Up to and including the line with "LAMP_COL = (1, .988, .97)", reproduce the listing below exactly, beginning at its first line.

[begin Given data]

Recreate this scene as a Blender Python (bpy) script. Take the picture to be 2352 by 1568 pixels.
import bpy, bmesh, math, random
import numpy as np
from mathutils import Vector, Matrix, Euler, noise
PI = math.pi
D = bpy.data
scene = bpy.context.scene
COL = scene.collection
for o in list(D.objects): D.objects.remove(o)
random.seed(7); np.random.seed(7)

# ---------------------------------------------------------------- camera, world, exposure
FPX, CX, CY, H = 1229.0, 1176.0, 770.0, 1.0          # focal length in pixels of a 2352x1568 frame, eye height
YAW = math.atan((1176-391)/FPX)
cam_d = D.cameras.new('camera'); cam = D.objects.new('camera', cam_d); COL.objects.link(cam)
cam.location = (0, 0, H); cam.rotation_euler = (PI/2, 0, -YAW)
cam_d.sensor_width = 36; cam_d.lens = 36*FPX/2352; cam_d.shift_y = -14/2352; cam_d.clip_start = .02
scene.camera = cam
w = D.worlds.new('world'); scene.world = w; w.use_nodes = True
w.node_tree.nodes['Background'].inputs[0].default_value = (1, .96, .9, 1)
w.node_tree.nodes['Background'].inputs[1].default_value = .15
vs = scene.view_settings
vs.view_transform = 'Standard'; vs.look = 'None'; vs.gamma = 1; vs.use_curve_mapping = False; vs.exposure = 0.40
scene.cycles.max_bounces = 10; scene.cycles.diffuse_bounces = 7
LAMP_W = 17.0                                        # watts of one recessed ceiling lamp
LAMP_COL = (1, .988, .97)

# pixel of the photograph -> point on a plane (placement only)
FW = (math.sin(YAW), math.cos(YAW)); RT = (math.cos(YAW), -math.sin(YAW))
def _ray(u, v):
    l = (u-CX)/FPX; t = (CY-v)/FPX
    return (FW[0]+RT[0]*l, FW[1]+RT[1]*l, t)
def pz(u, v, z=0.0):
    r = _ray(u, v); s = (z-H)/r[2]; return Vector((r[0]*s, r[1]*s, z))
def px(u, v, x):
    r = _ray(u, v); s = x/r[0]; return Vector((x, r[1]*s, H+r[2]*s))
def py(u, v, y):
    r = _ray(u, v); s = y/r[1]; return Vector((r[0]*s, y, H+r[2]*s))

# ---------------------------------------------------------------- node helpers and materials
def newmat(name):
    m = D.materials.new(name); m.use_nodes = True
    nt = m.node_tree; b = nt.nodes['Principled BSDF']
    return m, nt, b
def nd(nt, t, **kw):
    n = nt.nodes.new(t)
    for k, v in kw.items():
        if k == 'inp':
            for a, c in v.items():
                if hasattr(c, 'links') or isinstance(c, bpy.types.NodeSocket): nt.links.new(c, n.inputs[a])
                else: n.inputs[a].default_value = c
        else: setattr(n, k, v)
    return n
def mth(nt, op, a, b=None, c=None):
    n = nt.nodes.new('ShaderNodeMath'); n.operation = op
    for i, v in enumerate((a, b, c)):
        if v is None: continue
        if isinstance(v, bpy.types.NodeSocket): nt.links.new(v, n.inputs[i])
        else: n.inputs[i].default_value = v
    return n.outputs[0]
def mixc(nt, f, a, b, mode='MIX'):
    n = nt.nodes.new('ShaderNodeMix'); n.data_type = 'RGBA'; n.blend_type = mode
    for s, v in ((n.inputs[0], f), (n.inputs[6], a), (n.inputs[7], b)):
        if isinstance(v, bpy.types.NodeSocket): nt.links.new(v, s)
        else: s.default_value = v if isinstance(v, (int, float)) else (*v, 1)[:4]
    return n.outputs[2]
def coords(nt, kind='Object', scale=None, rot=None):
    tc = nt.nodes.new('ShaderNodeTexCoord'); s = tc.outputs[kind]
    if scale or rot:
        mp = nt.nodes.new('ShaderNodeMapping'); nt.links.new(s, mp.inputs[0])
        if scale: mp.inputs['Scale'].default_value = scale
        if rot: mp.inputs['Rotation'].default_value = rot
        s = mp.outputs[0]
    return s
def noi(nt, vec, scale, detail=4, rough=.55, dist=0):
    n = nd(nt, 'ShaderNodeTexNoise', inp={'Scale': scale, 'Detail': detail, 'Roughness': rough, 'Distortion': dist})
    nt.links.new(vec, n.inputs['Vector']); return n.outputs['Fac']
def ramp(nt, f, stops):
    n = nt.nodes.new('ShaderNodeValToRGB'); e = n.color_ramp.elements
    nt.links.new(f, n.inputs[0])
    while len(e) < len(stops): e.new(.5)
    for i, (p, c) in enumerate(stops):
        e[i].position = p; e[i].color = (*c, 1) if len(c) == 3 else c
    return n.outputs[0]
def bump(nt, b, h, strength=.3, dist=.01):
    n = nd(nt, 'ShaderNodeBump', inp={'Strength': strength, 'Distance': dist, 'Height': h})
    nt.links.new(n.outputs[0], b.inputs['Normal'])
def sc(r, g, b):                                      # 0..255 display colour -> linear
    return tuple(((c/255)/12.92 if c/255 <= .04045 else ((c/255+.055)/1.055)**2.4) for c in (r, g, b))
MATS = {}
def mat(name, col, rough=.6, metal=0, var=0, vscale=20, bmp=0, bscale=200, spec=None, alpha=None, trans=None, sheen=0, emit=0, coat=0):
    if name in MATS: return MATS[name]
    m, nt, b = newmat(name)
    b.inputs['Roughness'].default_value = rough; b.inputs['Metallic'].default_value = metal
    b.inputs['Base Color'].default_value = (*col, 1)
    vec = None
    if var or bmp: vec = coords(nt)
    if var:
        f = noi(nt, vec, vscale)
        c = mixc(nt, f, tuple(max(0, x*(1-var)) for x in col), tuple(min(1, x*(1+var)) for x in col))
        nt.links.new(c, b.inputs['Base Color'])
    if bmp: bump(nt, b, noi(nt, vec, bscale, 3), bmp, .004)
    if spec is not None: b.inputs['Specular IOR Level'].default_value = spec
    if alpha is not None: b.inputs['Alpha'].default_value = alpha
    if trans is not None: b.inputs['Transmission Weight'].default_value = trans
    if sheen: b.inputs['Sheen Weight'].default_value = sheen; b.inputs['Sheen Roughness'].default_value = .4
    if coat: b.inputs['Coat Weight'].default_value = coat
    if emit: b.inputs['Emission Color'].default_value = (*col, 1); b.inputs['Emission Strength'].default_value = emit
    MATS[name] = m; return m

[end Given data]

▶ **Final result**:
Recreate this scene as a Blender Python (bpy) script. Take the picture to be 2352 by 1568 pixels.
import bpy, bmesh, math, random
import numpy as np
from mathutils import Vector, Matrix, Euler, noise
PI = math.pi
D = bpy.data
scene = bpy.context.scene
COL = scene.collection
for o in list(D.objects): D.objects.remove(o)
random.seed(7); np.random.seed(7)

# ---------------------------------------------------------------- camera, world, exposure
FPX, CX, CY, H = 1229.0, 1176.0, 770.0, 1.0          # focal length in pixels of a 2352x1568 frame, eye height
YAW = math.atan((1176-391)/FPX)
cam_d = D.cameras.new('camera'); cam = D.objects.new('camera', cam_d); COL.objects.link(cam)
cam.location = (0, 0, H); cam.rotation_euler = (PI/2, 0, -YAW)
cam_d.sensor_width = 36; cam_d.lens = 36*FPX/2352; cam_d.shift_y = -14/2352; cam_d.clip_start = .02
scene.camera = cam
w = D.worlds.new('world'); scene.world = w; w.use_nodes = True
w.node_tree.nodes['Background'].inputs[0].default_value = (1, .96, .9, 1)
w.node_tree.nodes['Background'].inputs[1].default_value = .15
vs = scene.view_settings
vs.view_transform = 'Standard'; vs.look = 'None'; vs.gamma = 1; vs.use_curve_mapping = False; vs.exposure = 0.40
scene.cycles.max_bounces = 10; scene.cycles.diffuse_bounces = 7
LAMP_W = 17.0                                        # watts of one recessed ceiling lamp
LAMP_COL = (1, .988, .97)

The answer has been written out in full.